───── Material

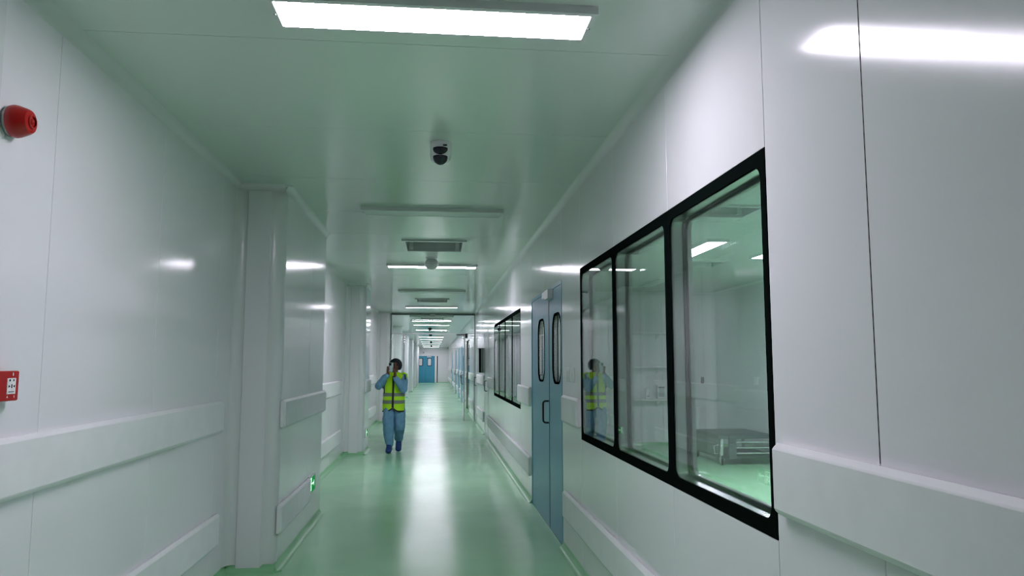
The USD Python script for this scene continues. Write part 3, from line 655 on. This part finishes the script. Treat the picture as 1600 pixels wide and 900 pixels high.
tr = thing('steel_trolley', 'low dark steel bed trolley on casters inside the room', 'trolley', (4.62, 11.4, 0))
tx0, tx1, ty0, ty1 = 4.2, 5.1, 10.85, 12.0
part('top_deck', cbox(tx0 + 0.0, tx1, ty0, ty1, 0.39, 0.44, 0.006), 'trolley_steel', tr)
part('lower_tray', cbox(tx0 + 0.05, tx1, ty0 + 0.03, ty1 - 0.03, 0.10, 0.15, 0.004), 'trolley_steel', tr)
part('side_panel', trimesh.PointCloud(np.array([(tx0 + 0.05 - s * 0.012, yv, zv) for s in (0, 1) for yv, zv in ((ty0 + 0.12, 0.12), (ty1 - 0.06, 0.14), (ty1 - 0.0, 0.44), (ty0 + 0.05, 0.40))])).convex_hull, 'steel_dark', tr, smooth=False)
for px in (tx0 + 0.07, tx1 - 0.05):
    for py in (ty0 + 0.05, ty1 - 0.05):
        part('leg', cbox(px - 0.02, px + 0.02, py - 0.02, py + 0.02, 0.11, 0.42, 0.003), 'steel', tr)
        c = part('caster', [ext(sg.Polygon([(py - 0.02, 0.03), (py + 0.02, 0.03), (py + 0.03, 0.115), (py - 0.03, 0.115)]), 0.006, 'x', px + d) for d in (-0.026, 0.02)], 'steel', tr, smooth=False)
        part('wheel', lathe([(0, -0.016), (0.045, -0.016), (0.05, -0.01), (0.05, 0.01), (0.045, 0.016), (0, 0.016)], 'x', (px, py, 0.05), 20), 'rubber', c)
for zz in (0.18, 0.26, 0.34): part('end_bar', tube([(tx0 + 0.2, ty0 - 0.01, zz), (tx1 - 0.03, ty0 - 0.01, zz)], 0.014, 10), 'steel', tr)
part('end_post', cbox(tx0 + 0.16, tx0 + 0.27, ty0 - 0.03, ty0 + 0.02, 0.1, 0.42, 0.004), 'trolley_steel', tr)
for py in (ty0 + 0.1, ty1 + 0.03):
    part('push_loop', tube([(tx0 + 0.05, py, 0.16), (tx0 - 0.02, py, 0.17), (tx0 - 0.03, py, 0.28), (tx0 + 0.05, py, 0.30)], 0.009, 8), 'steel', tr)

# ------------------------------------------------------------------ the walking person
PX, PY = -0.70, 13.1
def sph(p, r, n=14): return m3.Manifold.sphere(float(r), n).translate(tuple(map(float, p)))
def bone(p, r, q, s, n=14): return m3.Manifold.batch_hull([sph(p, r, n), sph(q, s, n)])
def chain(pts): return [bone(a[:3], a[3], b[:3], b[3]) for a, b in zip(pts[:-1], pts[1:])]
def fuse(l, edge=0.02, it=8, fold=0.0, seed=0):
    m = m3.Manifold.batch_boolean(l, m3.OpType.Add).refine_to_length(edge); mm = m.to_mesh()
    t = trimesh.Trimesh(mm.vert_properties[:, :3], mm.tri_verts, process=True)
    trimesh.smoothing.filter_taubin(t, iterations=it)
    if fold:
        v = t.vertices; d = meshkit.fbm(v * [16, 16, 9], 3, seed) - 0.5; t.vertices = v + t.vertex_normals * d[:, None] * fold
    return t
hipR, hipL = (-0.785, 13.1, 0.80), (-0.615, 13.12, 0.80)
kneeR, kneeL = (-0.785, 12.99, 0.45), (-0.60, 13.09, 0.44)
ankR, ankL = (-0.765, 13.02, 0.10), (-0.622, 13.32, 0.17)
shR, shL = (-0.855, 13.11, 1.265), (-0.545, 13.11, 1.275)
elR, elL = (-0.962, 12.94, 1.125), (-0.535, 12.93, 1.07)
wrR, wrL = (-0.795, 12.84, 1.335), (-0.675, 12.85, 1.285)
hc = np.array((-0.684, 13.07, 1.475))
body = []
body += [m3.Manifold.batch_hull([sph((-0.78, 13.1, 0.86), 0.095), sph((-0.62, 13.1, 0.86), 0.095), sph((-0.77, 13.1, 1.0), 0.085), sph((-0.63, 13.1, 1.0), 0.085)]),
         m3.Manifold.batch_hull([sph((-0.77, 13.1, 1.0), 0.085), sph((-0.63, 13.1, 1.0), 0.085), sph((-0.81, 13.1, 1.2), 0.085), sph((-0.59, 13.1, 1.2), 0.085)]),
         m3.Manifold.batch_hull([sph((-0.81, 13.1, 1.2), 0.085), sph((-0.59, 13.1, 1.2), 0.085), sph(shR, 0.055), sph(shL, 0.055), sph((-0.70, 13.11, 1.31), 0.05)])]
body += chain([(*hipR, 0.088), (*kneeR, 0.055), (*ankR, 0.036)]) + chain([(*hipL, 0.088), (*kneeL, 0.055), (*ankL, 0.036)])
body += chain([(*ankR, 0.036), (-0.77, 12.90, 0.045, 0.032)]) + chain([(*ankL, 0.036), (-0.618, 13.20, 0.045, 0.032)])
body += chain([(*shR, 0.052), (*elR, 0.038), (*wrR, 0.026)]) + chain([(*shL, 0.052), (*elL, 0.038), (*wrL, 0.026)])
body += chain([(-0.70, 13.11, 1.30, 0.05), (hc[0], hc[1] + 0.01, hc[2] - 0.07, 0.047)])
# head: cranium, face wedge, jaw, nose, brow, ears
H_ = lambda x, y, z: (hc[0] + x, hc[1] + y, hc[2] + z)
body += [m3.Manifold.batch_hull([sph(H_(0, 0.012, 0.035), 0.078), sph(H_(0, -0.02, 0.03), 0.066), sph(H_(0.028, -0.035, -0.045), 0.03), sph(H_(-0.028, -0.035, -0.045), 0.03), sph(H_(0, -0.05, -0.085), 0.022)])]
# hands: palm plus five separate fingers each, closed on the phone
ph = np.array((-0.7450, 12.80, 1.452))
def hand(wr, palm, tips, knuck, thumb):
    out = [m3.Manifold.batch_hull([sph(wr, 0.022), sph(palm, 0.026), *[sph(k, 0.011) for k in knuck]])]
    for k, t, mid_ in zip(knuck, tips[0], tips[1]):
        out += [bone(k, 0.0095, mid_, 0.0088, 8), bone(mid_, 0.0088, t, 0.0078, 8)]
    out += [bone(palm, 0.013, thumb[0], 0.0105, 8), bone(thumb[0], 0.0105, thumb[1], 0.009, 8)]
    return out
kR = [(-0.8050, 12.815, 1.385 + 0.020 * i) for i in range(4)]
mR = [(-0.8070, 12.782, 1.395 + 0.020 * i) for i in range(4)]
tR = [(-0.7770 + 0.004 * (i % 2), 12.780, 1.400 + 0.020 * i) for i in range(4)]
hand_r = hand(wrR, (-0.7970, 12.845, 1.385), (tR, mR), kR, ((-0.7800, 12.845, 1.42), (-0.7550, 12.828, 1.44)))
kL = [(-0.6800, 12.815, 1.335 + 0.020 * i) for i in range(4)]
mL = [(-0.6770, 12.782, 1.352 + 0.021 * i) for i in range(4)]
tL = [(-0.7100 - 0.004 * (i % 2), 12.780, 1.372 + 0.021 * i) for i in range(4)]
hand_l = hand(wrL, (-0.6770, 12.845, 1.335), (tL, mL), kL, ((-0.7000, 12.845, 1.37), (-0.7200, 12.828, 1.395)))
nose = [bone(H_(0, -0.088, 0.012), 0.008, H_(0, -0.103, -0.022), 0.013, 8), bone(H_(-0.028, -0.073, 0.03), 0.010, H_(0.028, -0.073, 0.03), 0.010, 8)]
ears = [m3.Manifold.batch_hull([sph(H_(s * 0.077, 0.005, 0.02), 0.014, 8), sph(H_(s * 0.074, 0.0, -0.02), 0.010, 8)]) for s in (-1, 1)]
pe = thing('person', 'person in a yellow hi-vis vest and blue coverall walking while holding up a phone', 'person', (PX, PY, 0))
bt_ = fuse(body + nose + ears + hand_r + hand_l, 0.012, 4)
part('body', bt_, 'skin', pe, smooth=True)
for s in (-1, 1):
    e = trimesh.creation.icosphere(subdivisions=2, radius=0.010); e.apply_scale((1.3, 0.7, 0.7)); e.apply_translation(H_(s * 0.031, -0.078, 0.010)); part('eye', e, 'eye', pe, smooth=True)
e = trimesh.creation.icosphere(subdivisions=2, radius=0.010); e.apply_scale((2.2, 0.6, 0.7)); e.apply_translation(H_(0, -0.080, -0.052)); part('mouth', e, 'lip', pe, smooth=True)
# coverall
co = []
co += [m3.Manifold.batch_hull([sph((-0.785, 13.1, 0.80), 0.10), sph((-0.615, 13.1, 0.80), 0.10), sph((-0.77, 13.1, 1.0), 0.105), sph((-0.63, 13.1, 1.0), 0.105)]),
       m3.Manifold.batch_hull([sph((-0.77, 13.1, 1.0), 0.105), sph((-0.63, 13.1, 1.0), 0.105), sph((-0.81, 13.1, 1.2), 0.10), sph((-0.59, 13.1, 1.2), 0.10)]),
       m3.Manifold.batch_hull([sph((-0.81, 13.1, 1.2), 0.10), sph((-0.59, 13.1, 1.2), 0.10), sph(shR, 0.068), sph(shL, 0.068), sph((-0.70, 13.11, 1.32), 0.055)])]
co += chain([(-0.785, 13.09, 0.78, 0.10), (-0.785, 13.0, 0.52, 0.098), (-0.783, 12.99, 0.42, 0.092), (-0.772, 13.01, 0.24, 0.080), (-0.765, 13.02, 0.165, 0.072), (-0.765, 13.02, 0.135, 0.055)])
co += chain([(-0.615, 13.11, 0.78, 0.10), (-0.598, 13.09, 0.52, 0.102), (-0.600, 13.10, 0.42, 0.095), (-0.612, 13.21, 0.28, 0.078), (-0.618, 13.27, 0.22, 0.07), (-0.62, 13.29, 0.20, 0.055)])
co += chain([(*shR, 0.07), (-0.91, 13.02, 1.19, 0.068), (*elR, 0.06), (-0.875, 12.89, 1.24, 0.055), (-0.805, 12.85, 1.315, 0.040)])
co += chain([(*shL, 0.07), (-0.535, 13.01, 1.17, 0.072), (*elL, 0.066), (-0.60, 12.89, 1.17, 0.062), (-0.665, 12.856, 1.265, 0.043)])
part('coverall', fuse(co, 0.016, 6, fold=0.03, seed=3), 'scrubs', pe, smooth=True, label='loose blue coverall')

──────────

Problem description> Give back exactly the lines from the first line of the data through the line with "part('push_loop', tube([(tx0 +", pictures excluded.

Answer to this task>
The USD Python script for this scene continues. Write part 3, from line 655 on. This part finishes the script. Treat the picture as 1600 pixels wide and 900 pixels high.
tr = thing('steel_trolley', 'low dark steel bed trolley on casters inside the room', 'trolley', (4.62, 11.4, 0))
tx0, tx1, ty0, ty1 = 4.2, 5.1, 10.85, 12.0
part('top_deck', cbox(tx0 + 0.0, tx1, ty0, ty1, 0.39, 0.44, 0.006), 'trolley_steel', tr)
part('lower_tray', cbox(tx0 + 0.05, tx1, ty0 + 0.03, ty1 - 0.03, 0.10, 0.15, 0.004), 'trolley_steel', tr)
part('side_panel', trimesh.PointCloud(np.array([(tx0 + 0.05 - s * 0.012, yv, zv) for s in (0, 1) for yv, zv in ((ty0 + 0.12, 0.12), (ty1 - 0.06, 0.14), (ty1 - 0.0, 0.44), (ty0 + 0.05, 0.40))])).convex_hull, 'steel_dark', tr, smooth=False)
for px in (tx0 + 0.07, tx1 - 0.05):
    for py in (ty0 + 0.05, ty1 - 0.05):
        part('leg', cbox(px - 0.02, px + 0.02, py - 0.02, py + 0.02, 0.11, 0.42, 0.003), 'steel', tr)
        c = part('caster', [ext(sg.Polygon([(py - 0.02, 0.03), (py + 0.02, 0.03), (py + 0.03, 0.115), (py - 0.03, 0.115)]), 0.006, 'x', px + d) for d in (-0.026, 0.02)], 'steel', tr, smooth=False)
        part('wheel', lathe([(0, -0.016), (0.045, -0.016), (0.05, -0.01), (0.05, 0.01), (0.045, 0.016), (0, 0.016)], 'x', (px, py, 0.05), 20), 'rubber', c)
for zz in (0.18, 0.26, 0.34): part('end_bar', tube([(tx0 + 0.2, ty0 - 0.01, zz), (tx1 - 0.03, ty0 - 0.01, zz)], 0.014, 10), 'steel', tr)
part('end_post', cbox(tx0 + 0.16, tx0 + 0.27, ty0 - 0.03, ty0 + 0.02, 0.1, 0.42, 0.004), 'trolley_steel', tr)
for py in (ty0 + 0.1, ty1 + 0.03):
    part('push_loop', tube([(tx0 + 0.05, py, 0.16), (tx0 - 0.02, py, 0.17), (tx0 - 0.03, py, 0.28), (tx0 + 0.05, py, 0.30)], 0.009, 8), 'steel', tr)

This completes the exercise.